Si la guerre amène, en effet, le triomphe des adversaires de la constitution, les politiques de la gironde, qui se flattaient de régner sur les ruines de la royauté, se voient bientôt entraînés dans sa chute. Le pouvoir passe aux mains des plus exaltée et des moins scrupuleux, aux mains de la montagne, appuyée sur les clubs et les piques des sections. De l’anarchie sort ainsi un despotisme nouveau qui, maître du gouvernement par la violence, va s’y maintenir par la terreur. La guerre étrangère ne fait qu’aider les jacobins à achever la conquête de l’intérieur, conquête préparée de longue main et dont M. Taine a le premier marqué les rapides étapes, d’un bout du territoire à l’autre.

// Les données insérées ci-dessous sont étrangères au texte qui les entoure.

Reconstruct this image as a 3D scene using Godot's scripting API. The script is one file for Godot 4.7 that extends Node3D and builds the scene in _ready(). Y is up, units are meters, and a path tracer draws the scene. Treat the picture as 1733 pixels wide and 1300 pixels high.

Dans la convention, les girondins semblent tout-puissans par le nombre, par l’ascendant du talent et de l’éloquence; mais tout cela ne leur sert à rien devant les émeutes de la populace. Moins libre encore que les assemblées précédentes, la convention, courbée sous le joug des clubs et de la commune, livre ses chefs aux vengeances populaires et commence, par les girondins, à se décimer elle-même. En attendant le jour où l’excès de la peur lui rendra le courage de se révolter, la convention mutilée devient « une machine de gouvernement au service d’une clique. » Si sévère qu’il soit pour elle, M. Taine n’est pas plus dur que le républicain Quinet pour « cette assemblée maîtresse et esclave, hardie à accepter toutes les fantaisies d’abord de la foule, puis bientôt, de quelques-uns, enfin d’un seul[1]. »

Entre les vainqueurs et les vaincus du 31 mai, il y a du reste peu de différence aux yeux de notre historien. Pour les principes, pour la foi aux abstractions, pour l’infatuation et le dédain de l’expérience, les girondins ressemblent singulièrement aux montagnards.

  1. Quinet, la Révolution, t, II, p. 17, cf. p. 9.